Lorenz Merz registra gli stati d’animo della protagonista grazie a una fotografia dalle sfumature argentate che creano un’atmosfera disperata, irreale. Il nostro regista svizzero può mostrarsi anche estremamente crudele con il suo personaggio che viene a tratti molestato da una mano che appare da dietro la camera, come se volesse svegliare brutalmente Zoé dal suo inquietante torpore. La violenza, che ha sicuramente fatto parte del suo passato, riappare nel presente come a volerle ricorordare che la fuga non rimarginerà le ferite ancora aperte. 

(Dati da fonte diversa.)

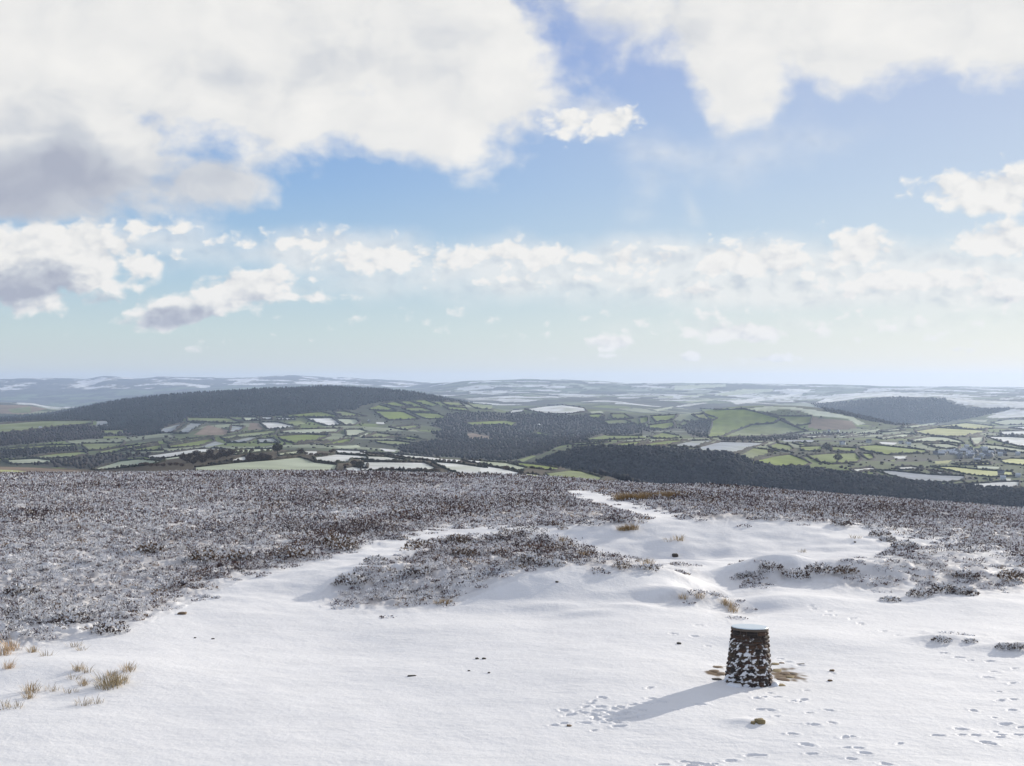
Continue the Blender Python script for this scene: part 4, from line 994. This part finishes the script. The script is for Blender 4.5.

Cherry Pie è un dramma intenso tra due esseri: il personaggio e il regista che si abbandonano in un valzer decadente che culmina con una scena finale degna di Anna Karenina. La fiducia tra queste due persone è assoluta, così come l’abbandono dell’attrice al regista è totale. Lorenz Merz non lascia respirare né l’attrice né il pubblico che cerca senza tregua di scoprire il mistero che spinge Zoé verso il baratro. L’eccellente colonna sonora (musica di Marcel Vaid) regala al film uno strato supplementare di mistero e ambiguità. Un film dal torpore regressivo che non lascia indifferenti.

Cherry Pie ha vinto il Premio Luna di Valencia per il miglior lungometraggio durante l’ultima edizione del Festival Internazionale del Film di Valencia (Cinema Jove). Il film è venduto nel mondo da Film Republic.